Hasta que, en este viaje interior, la soledad se convierte en luz y deseo. Deseo de ser, deseo de sentir, deseo de amar y deseo de disfrutar. Las pasiones se abren todas juntas, como las flores en primavera lo hacen cada mañana: «Me digo a mí misma:/ vive o muere,/ no te quejes./ Aunque te hayas degollado mil veces./ No te quejes». Magnífico punto de partida del nuevo yo que saldrá de esa agonía que por fin tiene un final. En esas estaciones de paso que nos llevan a la felicidad, Noemí Trujillo aun nos recuerda: «Soy poeta/ no soy un ángel./ Esa es mi voluntad,/ no soy un ángel», unos versos que son el eco perfecto de esa transformación donde los deseos, ahora sí, cuelgan del otro lado del corazón, en un lugar donde vemos mucho más próximo el otro lado del puente, y donde el viento es más cálido, pues procede directamente del este, donde las notas del jazz y del swing lo convierten en más benévolo y cercano, por mucho que Leonard Cohen se haga dueño de alguno de sus versos.
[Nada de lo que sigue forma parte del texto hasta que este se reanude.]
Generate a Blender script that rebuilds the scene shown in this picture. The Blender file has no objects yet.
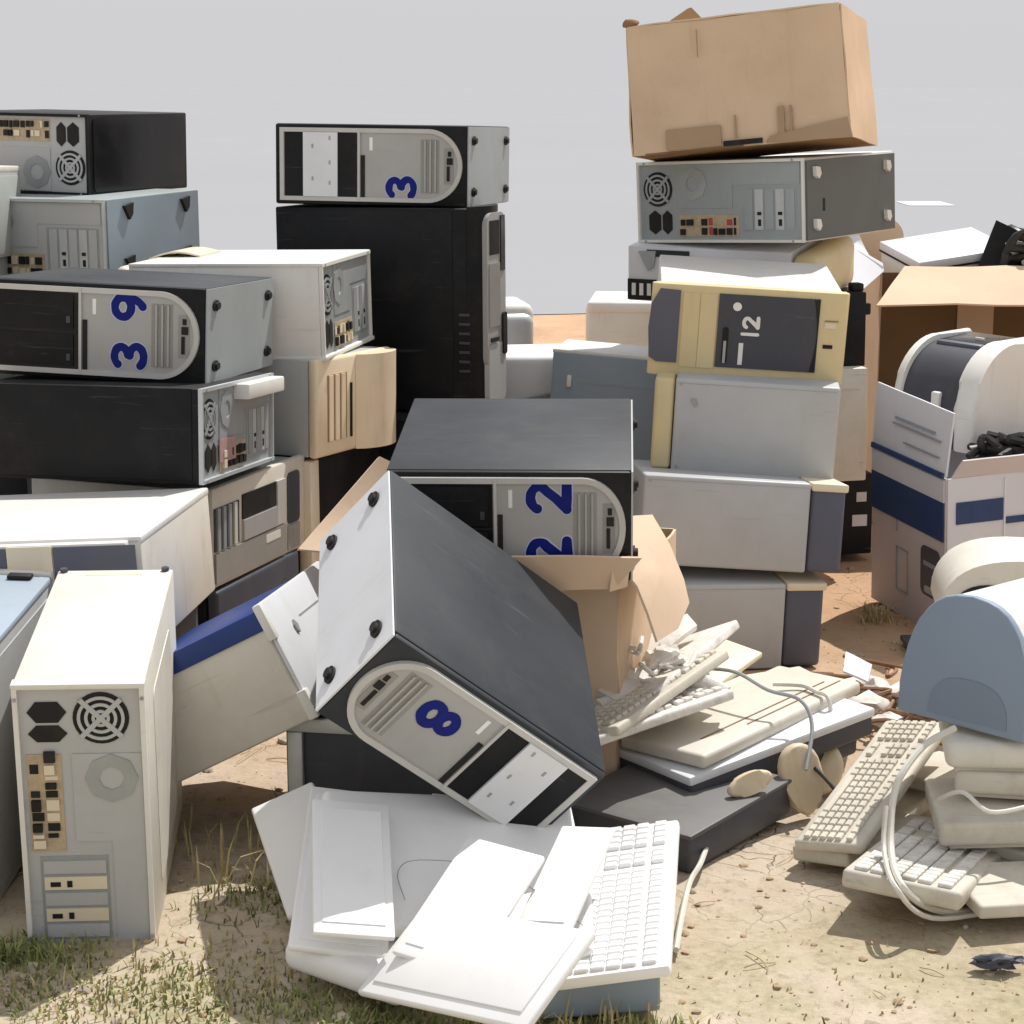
import bpy, bmesh, math, random
from mathutils import Vector, Matrix, Euler, noise
random.seed(7)
scene = bpy.context.scene
COL = scene.collection
PI = math.pi
# world poses of the boxes: (centre, euler xyz, size)
CAM = (2035.0019, 11.8, 1.2)
P = {
 'tower': [[-0.6209, 2.9666, 0.2092], [0.112, 0.0051, 0.0717], [0.1818, 0.4631, 0.4179]],
 'graycase': [[-0.8618, 3.0471, 0.2028], [0.0691, 0.0235, -0.0396], [0.19, 0.4556, 0.4058]],
 'pc39': [[-0.7668, 4.1205, 0.7303], [-0.0396, 0.0315, -0.1826], [0.4484, 0.4351, 0.1865]],
 'black5': [[-0.7574, 3.9922, 0.5467], [-0.0628, -0.0034, -0.205], [0.44, 0.4189, 0.1799]],
 'white6': [[-0.8055, 3.5157, 0.3607], [-0.0231, -0.0535, -0.0853], [0.4438, 0.4739, 0.193]],
 'bezel7': [[-0.7082, 4.1293, 0.3346], [-0.0141, 0.0111, -0.3137], [0.4, 0.4177, 0.1947]],
 'white8': [[-0.5776, 4.5399, 0.7275], [-0.0015, -0.0187, -0.1931], [0.4247, 0.3897, 0.2041]],
 'beige9': [[-0.5458, 4.5259, 0.5222], [-0.029, -0.0006, -0.4241], [0.3979, 0.341, 0.2087]],
 'black1': [[-1.102, 5.1123, 1.0461], [-0.0015, 0.0164, -0.3663], [0.42, 0.4498, 0.1882]],
 'gray2': [[-1.0454, 4.9168, 0.857], [0.0059, -0.0003, -0.3221], [0.42, 0.4509, 0.19]],
 'beige3': [[-1.2495, 4.6251, 0.9249], [-0.0354, 0.0219, 0.0182], [0.2, 0.3947, 0.2027]],
 'pc3': [[-0.2865, 5.0682, 1.0146], [-0.024, 0.0091, -0.2159], [0.4689, 0.4435, 0.1889]],
 'black3': [[-0.2967, 4.9179, 0.6807], [-0.0085, -0.0095, -0.3585], [0.5023, 0.1931, 0.48]],
 'carton1': [[0.5918, 5.0975, 1.1978], [-0.0904, -0.0987, -0.3454], [0.5283, 0.3316, 0.307]],
 'white2': [[0.6434, 5.1944, 0.9293], [0.0146, -0.0444, -0.6589], [0.4748, 0.4466, 0.1985]],
 'case3': [[0.5793, 5.2318, 0.7569], [0.0729, 0.0135, -0.3842], [0.4462, 0.4368, 0.1378]],
 'rearbeige': [[0.6442, 5.2472, 0.3592], [-0.0072, -0.0171, 0.1753], [0.4418, 0.4131, 0.2876]],
 'rearsmall': [[0.6825, 5.2931, 0.5975], [-0.0053, -0.0106, 0.1749], [0.3606, 0.3979, 0.1877]],
 'rearblack': [[0.6981, 5.3711, 0.1076], [-0.0009, -0.0067, 0.1745], [0.4199, 0.42, 0.2129]],
 'pc12': [[0.5298, 4.6422, 0.6851], [0.0572, 0.0545, -0.0608], [0.4195, 0.4582, 0.2011]],
 'gray5': [[0.5239, 4.541, 0.4805], [0.0175, 0.0472, -0.1083], [0.3965, 0.42, 0.2054]],
 'gray6': [[0.4782, 4.3652, 0.2824], [-0.105, 0.0615, 0.0164], [0.4243, 0.4197, 0.1887]],
 'gray7': [[0.4278, 4.3405, 0.0939], [0.0255, 0.0258, 0.1555], [0.4001, 0.4201, 0.1866]],
 'pc22': [[0.0074, 3.4841, 0.5204], [0.1059, -0.007, -0.0546], [0.3991, 0.4678, 0.19]],
 'pc8': [[-0.0828935, 2.9701735, 0.36006400000000005], [0.4482, 0.6537, 0.3552], [0.397773, 0.445444, 0.171963]],
 'tilt1': [[-0.4438, 3.3183, 0.2307], [-0.0515, -0.4831, -0.1347], [0.2598, 0.3847, 0.1912]],
 'prbox': [[1.0751, 4.6152, 0.1864], [0.0349, -0.0505, 0.2787], [0.3399, 0.3634, 0.3728]],
 'plateA': [[-0.3167, 2.8906, 0.0782], [0.3799, -0.3788, 0.1965], [0.1045, 0.2519, 0.012]],
 'plateB': [[-0.2345, 2.7298, 0.1101], [0.3125, 0.1387, 0.042], [0.1356, 0.3531, 0.0117]],
 'baseC': [[-0.1665, 2.6624, 0.0368], [0.0515, 0.1013, -0.5077], [0.1961, 0.2638, 0.0446]],
 'plateD': [[-0.0497, 2.4358, 0.0981], [0.5618, -0.2, -0.836], [0.3365, 0.157, 0.0115]],
 'plateE': [[0.0533, 2.6304, 0.0541], [0.0034, -0.6185, -0.027], [0.1378, 0.2699, 0.0118]],
 'shell': [[-0.0783, 2.733, 0.1155], [0.4618, 0.12, 0.2093], [0.3736, 0.2617, 0.0274]],
 'plateH': [[-0.0317, 2.7794, 0.0846], [0.4438, 0.1174, 0.0026], [0.1942, 0.289, 0.012]],
 'keyF': [[0.1497, 2.6862, 0.0829], [0.0562, -0.1888, -0.114], [0.1621, 0.4694, 0.0176]],
 'grayG': [[0.1064, 2.5693, 0.0255], [-0.0037, -0.0178, 0.1325], [0.1613, 0.16, 0.0511]],
 'scanN2': [[0.3972, 3.3955, 0.087], [0.105, -0.0061, -0.955], [0.2336, 0.4198, 0.0507]],
 'kbN1': [[0.4056, 3.4169, 0.1247], [0.0708, -0.0299, -0.7702], [0.1845, 0.4519, 0.0249]],
 'caseN3': [[0.2707, 3.2044, 0.0307], [0.0311, 0.0152, -0.662], [0.2602, 0.3106, 0.0635]],
 'slab1': [[0.2377, 3.4948, 0.1671], [0.3544, 0.2918, -0.5366], [0.069, 0.2411, 0.02]],
 'slab3': [[0.3547, 3.6114, 0.1439], [0.1917, 0.1486, -0.6599], [0.0999, 0.2435, 0.012]],
 'kbR1': [[0.5903, 3.1525, 0.0892], [0.226, -0.1409, -0.5677], [0.0747, 0.4069, 0.0197]],
 'kbR2': [[0.5853, 3.1481, 0.026], [0.0351, -0.0964, -0.6369], [0.0999, 0.3496, 0.0259]],
 'kbR3': [[0.6425, 2.9416, 0.0383], [-0.1126, 0.0371, -0.4564], [0.178, 0.3657, 0.0297]],
 'kbR4': [[0.9001, 3.0598, 0.1957], [-0.0087, -0.0292, -0.1399], [0.4399, 0.1798, 0.0553]],
 'kbR5': [[0.9026, 3.0391, 0.1457], [0.0001, -0.0208, -0.0948], [0.4399, 0.1846, 0.0446]],
 'kbR6': [[0.8931, 3.0119, 0.0998], [-0.0051, -0.0607, -0.2125], [0.44, 0.1985, 0.0476]],
}


# ------------------------------------------------------------------ materials
def M(name, col, rough=.5, metal=0., var=.07, dirt=.18, dirtcol=(.30,.23,.15), dust=.0, bump=.0, bscale=60., scale=5., spec=.4, stretch=(1,1,1), wear=0.):
    m = bpy.data.materials.new(name); m.use_nodes = True
    nt = m.node_tree; N = nt.nodes; Lk = nt.links
    b = N['Principled BSDF']
    tc = N.new('ShaderNodeTexCoord'); mp = N.new('ShaderNodeMapping'); mp.inputs['Scale'].default_value = stretch
    oi = N.new('ShaderNodeObjectInfo')
    mv = N.new('ShaderNodeVectorMath'); mv.operation = 'ADD'
    sc_ = N.new('ShaderNodeVectorMath'); sc_.operation = 'SCALE'; sc_.inputs[0].default_value = (17.3, 9.1, 5.7)
    Lk.new(oi.outputs['Random'], sc_.inputs['Scale'])
    Lk.new(tc.outputs['Object'], mp.inputs['Vector']); Lk.new(mp.outputs[0], mv.inputs[0]); Lk.new(sc_.outputs[0], mv.inputs[1])
    n1 = N.new('ShaderNodeTexNoise'); n1.inputs['Scale'].default_value = scale; n1.inputs['Detail'].default_value = 5
    Lk.new(mv.outputs[0], n1.inputs['Vector'])
    r1 = N.new('ShaderNodeMapRange'); r1.inputs['From Min'].default_value = .3; r1.inputs['From Max'].default_value = .7
    r1.inputs['To Min'].default_value = 1-var; r1.inputs['To Max'].default_value = 1+var
    Lk.new(n1.outputs['Fac'], r1.inputs['Value'])
    hs = N.new('ShaderNodeHueSaturation'); hs.inputs['Color'].default_value = (*col, 1)
    Lk.new(r1.outputs[0], hs.inputs['Value'])
    n2 = N.new('ShaderNodeTexNoise'); n2.inputs['Scale'].default_value = scale*1.9; n2.inputs['Detail'].default_value = 8; n2.inputs['Roughness'].default_value = .68
    Lk.new(mv.outputs[0], n2.inputs['Vector'])
    r2 = N.new('ShaderNodeMapRange'); r2.inputs['From Min'].default_value = .48; r2.inputs['From Max'].default_value = .78
    r2.inputs['To Max'].default_value = dirt
    Lk.new(n2.outputs['Fac'], r2.inputs['Value'])
    mx = N.new('ShaderNodeMixRGB'); mx.inputs['Color2'].default_value = (*dirtcol, 1)
    Lk.new(r2.outputs[0], mx.inputs['Fac']); Lk.new(hs.outputs[0], mx.inputs['Color1'])
    last = mx
    if dirt > .03:
        ms = N.new('ShaderNodeVectorMath'); ms.operation = 'MULTIPLY'; ms.inputs[1].default_value = (1, 1, .12); Lk.new(mv.outputs[0], ms.inputs[0])
        n4 = N.new('ShaderNodeTexNoise'); n4.inputs['Scale'].default_value = 26; n4.inputs['Detail'].default_value = 6; n4.inputs['Roughness'].default_value = .7
        Lk.new(ms.outputs[0], n4.inputs['Vector'])
        r4 = N.new('ShaderNodeMapRange'); r4.inputs['From Min'].default_value = .55; r4.inputs['From Max'].default_value = .8; r4.inputs['To Max'].default_value = min(.3, dirt*1.1)
        Lk.new(n4.outputs['Fac'], r4.inputs['Value'])
        m4 = N.new('ShaderNodeMixRGB'); m4.inputs['Color2'].default_value = (dirtcol[0]*.8, dirtcol[1]*.8, dirtcol[2]*.8, 1)
        Lk.new(r4.outputs[0], m4.inputs['Fac']); Lk.new(last.outputs[0], m4.inputs['Color1']); last = m4
    if wear > 0:
        wm = N.new('ShaderNodeMapping'); wm.inputs['Rotation'].default_value = (.4,.7,.5); wm.inputs['Scale'].default_value = (3,70,50); Lk.new(mv.outputs[0], wm.inputs['Vector'])
        n5 = N.new('ShaderNodeTexNoise'); n5.inputs['Scale'].default_value = 2.2; n5.inputs['Detail'].default_value = 3; n5.inputs['Distortion'].default_value = .6; Lk.new(wm.outputs[0], n5.inputs['Vector'])
        r5 = N.new('ShaderNodeMapRange'); r5.inputs['From Min'].default_value = .66; r5.inputs['From Max'].default_value = .74; r5.inputs['To Max'].default_value = wear; Lk.new(n5.outputs['Fac'], r5.inputs['Value'])
        m5 = N.new('ShaderNodeMixRGB'); m5.inputs['Color2'].default_value = (.30,.29,.28,1); Lk.new(r5.outputs[0], m5.inputs['Fac']); Lk.new(last.outputs[0], m5.inputs['Color1']); last = m5
        n6 = N.new('ShaderNodeTexNoise'); n6.inputs['Scale'].default_value = 7; n6.inputs['Detail'].default_value = 9; n6.inputs['Roughness'].default_value = .75; Lk.new(mv.outputs[0], n6.inputs['Vector'])
        r6 = N.new('ShaderNodeMapRange'); r6.inputs['From Min'].default_value = .5; r6.inputs['From Max'].default_value = .75; r6.inputs['To Max'].default_value = wear*.55; Lk.new(n6.outputs['Fac'], r6.inputs['Value'])
        m6 = N.new('ShaderNodeMixRGB'); m6.inputs['Color2'].default_value = (.26,.23,.19,1); Lk.new(r6.outputs[0], m6.inputs['Fac']); Lk.new(last.outputs[0], m6.inputs['Color1']); last = m6
    if dust > 0:
        g = N.new('ShaderNodeNewGeometry'); sp = N.new('ShaderNodeSeparateXYZ'); Lk.new(g.outputs['Normal'], sp.inputs[0])
        r3 = N.new('ShaderNodeMapRange'); r3.inputs['From Min'].default_value = .5; r3.inputs['From Max'].default_value = 1.; r3.inputs['To Max'].default_value = dust
        Lk.new(sp.outputs['Z'], r3.inputs['Value'])
        mu = N.new('ShaderNodeMath'); mu.operation = 'MULTIPLY'; Lk.new(r3.outputs[0], mu.inputs[0]); Lk.new(n1.outputs['Fac'], mu.inputs[1])
        m2 = N.new('ShaderNodeMixRGB'); m2.inputs['Color2'].default_value = (.42,.38,.33,1)
        Lk.new(mu.outputs[0], m2.inputs['Fac']); Lk.new(last.outputs[0], m2.inputs['Color1']); last = m2
    Lk.new(last.outputs[0], b.inputs['Base Color'])
    b.inputs['Metallic'].default_value = metal
    b.inputs['Specular IOR Level'].default_value = spec
    rr = N.new('ShaderNodeMapRange'); rr.inputs['To Min'].default_value = max(.05, rough-.12); rr.inputs['To Max'].default_value = min(1, rough+.15)
    Lk.new(n2.outputs['Fac'], rr.inputs['Value']); Lk.new(rr.outputs[0], b.inputs['Roughness'])
    if bump > 0:
        n3 = N.new('ShaderNodeTexNoise'); n3.inputs['Scale'].default_value = bscale; n3.inputs['Detail'].default_value = 4
        Lk.new(mv.outputs[0], n3.inputs['Vector'])
        bp = N.new('ShaderNodeBump'); bp.inputs['Strength'].default_value = bump; bp.inputs['Distance'].default_value = .004
        Lk.new(n3.outputs['Fac'], bp.inputs['Height']); Lk.new(bp.outputs[0], b.inputs['Normal'])
    return m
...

Estas cacofonías, deliberadamente melancólicas, nos atrapan de nuevo en la esperanza, como esa luz que nadie más que nosotros podemos ver y descifrar, pero que esta vez es un mensaje que se deposita en el aire con el solo propósito de que nuestros pulmones se purifiquen con él. Ese nuevo espacio de vida es el que nos invita a un nuevo viaje, y a atravesar, por fin, el puente sin miedo, que, ahora sí, vemos que está sustentado por las conexiones de unos cables gruesos y poderosos que lo mantienen firme ante el paso de los días; unos días teñidos de luces y sombras, de sol y lluvia, de veranos e inviernos, que solo serán meros testigos de su infinita presencia, del mismo modo que los poemas de Noemí Trujillo permanecerán ahí a lo largo del tiempo, en una secuencia, también infinita, en la que las melodías, a buen seguro, no siempre serán melodías sin ti.
BROOKLYN BRIDGE
A veces quiero vivir aquí,
cerca del puente.
Tomar café turco y bagels
a orillas del río East
y leer el periódico en un banco
de Brooklyn Heights Promenade.
A veces quiero vivir lejos de todo,
lo más lejos posible.
Tener un calendario distinto,
salir de noche a cazar los días,
dejar el dolor fuera de casa.
Vivir, escribir y respirar Brooklyn.
Dejar el pasado atrás, retrocediendo.
A veces quiero vivir aquí,
dentro y fuera del ruido de Manhattan.